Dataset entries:

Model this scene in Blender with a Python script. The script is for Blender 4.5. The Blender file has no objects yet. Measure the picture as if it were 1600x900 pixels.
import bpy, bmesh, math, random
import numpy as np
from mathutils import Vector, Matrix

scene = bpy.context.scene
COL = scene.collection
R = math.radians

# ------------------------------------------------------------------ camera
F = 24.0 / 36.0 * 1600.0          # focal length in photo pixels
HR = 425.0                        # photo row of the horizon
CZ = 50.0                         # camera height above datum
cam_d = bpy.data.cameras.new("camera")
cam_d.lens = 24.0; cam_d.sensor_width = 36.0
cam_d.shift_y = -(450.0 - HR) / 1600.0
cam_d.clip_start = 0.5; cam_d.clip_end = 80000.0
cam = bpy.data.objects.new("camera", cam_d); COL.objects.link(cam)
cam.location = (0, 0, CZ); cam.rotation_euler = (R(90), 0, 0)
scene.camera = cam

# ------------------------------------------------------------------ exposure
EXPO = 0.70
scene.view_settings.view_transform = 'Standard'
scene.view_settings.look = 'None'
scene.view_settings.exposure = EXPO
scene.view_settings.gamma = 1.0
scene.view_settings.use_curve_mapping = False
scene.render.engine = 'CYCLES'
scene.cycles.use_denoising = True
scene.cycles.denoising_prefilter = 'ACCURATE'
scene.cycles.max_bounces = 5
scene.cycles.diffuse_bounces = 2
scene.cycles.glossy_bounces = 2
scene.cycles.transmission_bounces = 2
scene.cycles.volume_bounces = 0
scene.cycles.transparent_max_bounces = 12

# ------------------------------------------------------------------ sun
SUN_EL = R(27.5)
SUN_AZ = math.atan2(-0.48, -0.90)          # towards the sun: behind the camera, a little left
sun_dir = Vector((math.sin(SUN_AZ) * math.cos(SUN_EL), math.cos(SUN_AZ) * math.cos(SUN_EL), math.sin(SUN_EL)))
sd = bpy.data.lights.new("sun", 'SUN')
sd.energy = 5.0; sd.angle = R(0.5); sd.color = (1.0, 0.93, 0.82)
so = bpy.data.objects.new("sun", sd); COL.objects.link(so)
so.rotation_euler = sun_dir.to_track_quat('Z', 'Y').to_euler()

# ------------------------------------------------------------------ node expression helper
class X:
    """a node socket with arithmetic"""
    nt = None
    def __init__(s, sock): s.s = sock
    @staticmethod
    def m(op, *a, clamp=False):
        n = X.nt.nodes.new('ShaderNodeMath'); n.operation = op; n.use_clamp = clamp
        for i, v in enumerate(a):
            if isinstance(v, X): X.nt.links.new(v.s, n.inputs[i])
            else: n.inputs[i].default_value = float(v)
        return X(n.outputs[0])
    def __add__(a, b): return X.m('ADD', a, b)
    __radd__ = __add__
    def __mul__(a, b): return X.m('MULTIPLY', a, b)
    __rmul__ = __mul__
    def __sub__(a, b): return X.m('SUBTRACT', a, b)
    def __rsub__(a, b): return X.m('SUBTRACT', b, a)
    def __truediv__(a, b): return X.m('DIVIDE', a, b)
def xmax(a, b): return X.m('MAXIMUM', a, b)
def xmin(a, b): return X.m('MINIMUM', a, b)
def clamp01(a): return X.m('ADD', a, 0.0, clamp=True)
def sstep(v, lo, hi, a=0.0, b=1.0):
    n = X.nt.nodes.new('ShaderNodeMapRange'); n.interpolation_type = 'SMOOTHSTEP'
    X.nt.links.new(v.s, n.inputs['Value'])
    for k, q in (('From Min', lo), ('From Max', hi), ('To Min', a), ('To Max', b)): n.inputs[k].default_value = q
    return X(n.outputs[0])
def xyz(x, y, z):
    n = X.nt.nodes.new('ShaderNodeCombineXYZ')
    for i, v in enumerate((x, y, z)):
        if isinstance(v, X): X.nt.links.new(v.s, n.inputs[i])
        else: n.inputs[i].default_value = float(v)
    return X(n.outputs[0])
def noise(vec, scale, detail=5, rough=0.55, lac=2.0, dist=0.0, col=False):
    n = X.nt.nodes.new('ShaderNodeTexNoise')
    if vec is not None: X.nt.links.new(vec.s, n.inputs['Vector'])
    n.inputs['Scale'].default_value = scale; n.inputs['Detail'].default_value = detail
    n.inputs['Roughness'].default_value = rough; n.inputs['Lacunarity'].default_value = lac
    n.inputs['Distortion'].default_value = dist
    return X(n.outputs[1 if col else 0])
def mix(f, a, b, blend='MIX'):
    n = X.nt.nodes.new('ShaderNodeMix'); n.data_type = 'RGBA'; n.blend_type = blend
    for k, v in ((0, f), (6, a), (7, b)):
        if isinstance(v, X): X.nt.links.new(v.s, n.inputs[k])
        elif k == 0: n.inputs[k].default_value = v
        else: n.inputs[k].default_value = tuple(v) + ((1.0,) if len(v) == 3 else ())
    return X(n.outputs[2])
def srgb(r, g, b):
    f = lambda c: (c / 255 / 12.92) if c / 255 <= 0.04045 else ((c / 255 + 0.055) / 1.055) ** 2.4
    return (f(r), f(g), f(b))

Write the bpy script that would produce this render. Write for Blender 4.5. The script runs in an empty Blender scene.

INSTRUCTION:
Each line of the listing should be copied exactly.

SOLUTION TO THIS PROBLEM:
Model this scene in Blender with a Python script. The script is for Blender 4.5. The Blender file has no objects yet. Measure the picture as if it were 1600x900 pixels.
import bpy, bmesh, math, random
import numpy as np
from mathutils import Vector, Matrix

scene = bpy.context.scene
COL = scene.collection
R = math.radians

# ------------------------------------------------------------------ camera
F = 24.0 / 36.0 * 1600.0          # focal length in photo pixels
HR = 425.0                        # photo row of the horizon
CZ = 50.0                         # camera height above datum
cam_d = bpy.data.cameras.new("camera")
cam_d.lens = 24.0; cam_d.sensor_width = 36.0
cam_d.shift_y = -(450.0 - HR) / 1600.0
cam_d.clip_start = 0.5; cam_d.clip_end = 80000.0
cam = bpy.data.objects.new("camera", cam_d); COL.objects.link(cam)
cam.location = (0, 0, CZ); cam.rotation_euler = (R(90), 0, 0)
scene.camera = cam

# ------------------------------------------------------------------ exposure
EXPO = 0.70
scene.view_settings.view_transform = 'Standard'
scene.view_settings.look = 'None'
scene.view_settings.exposure = EXPO
scene.view_settings.gamma = 1.0
scene.view_settings.use_curve_mapping = False
scene.render.engine = 'CYCLES'
scene.cycles.use_denoising = True
scene.cycles.denoising_prefilter = 'ACCURATE'
scene.cycles.max_bounces = 5
scene.cycles.diffuse_bounces = 2
scene.cycles.glossy_bounces = 2
scene.cycles.transmission_bounces = 2
scene.cycles.volume_bounces = 0
scene.cycles.transparent_max_bounces = 12

# ------------------------------------------------------------------ sun
SUN_EL = R(27.5)
SUN_AZ = math.atan2(-0.48, -0.90)          # towards the sun: behind the camera, a little left
sun_dir = Vector((math.sin(SUN_AZ) * math.cos(SUN_EL), math.cos(SUN_AZ) * math.cos(SUN_EL), math.sin(SUN_EL)))
sd = bpy.data.lights.new("sun", 'SUN')
sd.energy = 5.0; sd.angle = R(0.5); sd.color = (1.0, 0.93, 0.82)
so = bpy.data.objects.new("sun", sd); COL.objects.link(so)
so.rotation_euler = sun_dir.to_track_quat('Z', 'Y').to_euler()

# ------------------------------------------------------------------ node expression helper
class X:
    """a node socket with arithmetic"""
    nt = None
    def __init__(s, sock): s.s = sock
    @staticmethod
    def m(op, *a, clamp=False):
        n = X.nt.nodes.new('ShaderNodeMath'); n.operation = op; n.use_clamp = clamp
        for i, v in enumerate(a):
            if isinstance(v, X): X.nt.links.new(v.s, n.inputs[i])
            else: n.inputs[i].default_value = float(v)
        return X(n.outputs[0])
    def __add__(a, b): return X.m('ADD', a, b)
    __radd__ = __add__
    def __mul__(a, b): return X.m('MULTIPLY', a, b)
    __rmul__ = __mul__
    def __sub__(a, b): return X.m('SUBTRACT', a, b)
    def __rsub__(a, b): return X.m('SUBTRACT', b, a)
    def __truediv__(a, b): return X.m('DIVIDE', a, b)
def xmax(a, b): return X.m('MAXIMUM', a, b)
def xmin(a, b): return X.m('MINIMUM', a, b)
def clamp01(a): return X.m('ADD', a, 0.0, clamp=True)
def sstep(v, lo, hi, a=0.0, b=1.0):
    n = X.nt.nodes.new('ShaderNodeMapRange'); n.interpolation_type = 'SMOOTHSTEP'
    X.nt.links.new(v.s, n.inputs['Value'])
    for k, q in (('From Min', lo), ('From Max', hi), ('To Min', a), ('To Max', b)): n.inputs[k].default_value = q
    return X(n.outputs[0])
def xyz(x, y, z):
    n = X.nt.nodes.new('ShaderNodeCombineXYZ')
    for i, v in enumerate((x, y, z)):
        if isinstance(v, X): X.nt.links.new(v.s, n.inputs[i])
        else: n.inputs[i].default_value = float(v)
    return X(n.outputs[0])
def noise(vec, scale, detail=5, rough=0.55, lac=2.0, dist=0.0, col=False):
    n = X.nt.nodes.new('ShaderNodeTexNoise')
    if vec is not None: X.nt.links.new(vec.s, n.inputs['Vector'])
    n.inputs['Scale'].default_value = scale; n.inputs['Detail'].default_value = detail
    n.inputs['Roughness'].default_value = rough; n.inputs['Lacunarity'].default_value = lac
    n.inputs['Distortion'].default_value = dist
    return X(n.outputs[1 if col else 0])
def mix(f, a, b, blend='MIX'):
    n = X.nt.nodes.new('ShaderNodeMix'); n.data_type = 'RGBA'; n.blend_type = blend
    for k, v in ((0, f), (6, a), (7, b)):
        if isinstance(v, X): X.nt.links.new(v.s, n.inputs[k])
        elif k == 0: n.inputs[k].default_value = v
        else: n.inputs[k].default_value = tuple(v) + ((1.0,) if len(v) == 3 else ())
    return X(n.outputs[2])
def srgb(r, g, b):
    f = lambda c: (c / 255 / 12.92) if c / 255 <= 0.04045 else ((c / 255 + 0.055) / 1.055) ** 2.4
    return (f(r), f(g), f(b))

Write the bpy script that would produce this render. Write for Blender 4.5. The script runs in an empty Blender scene.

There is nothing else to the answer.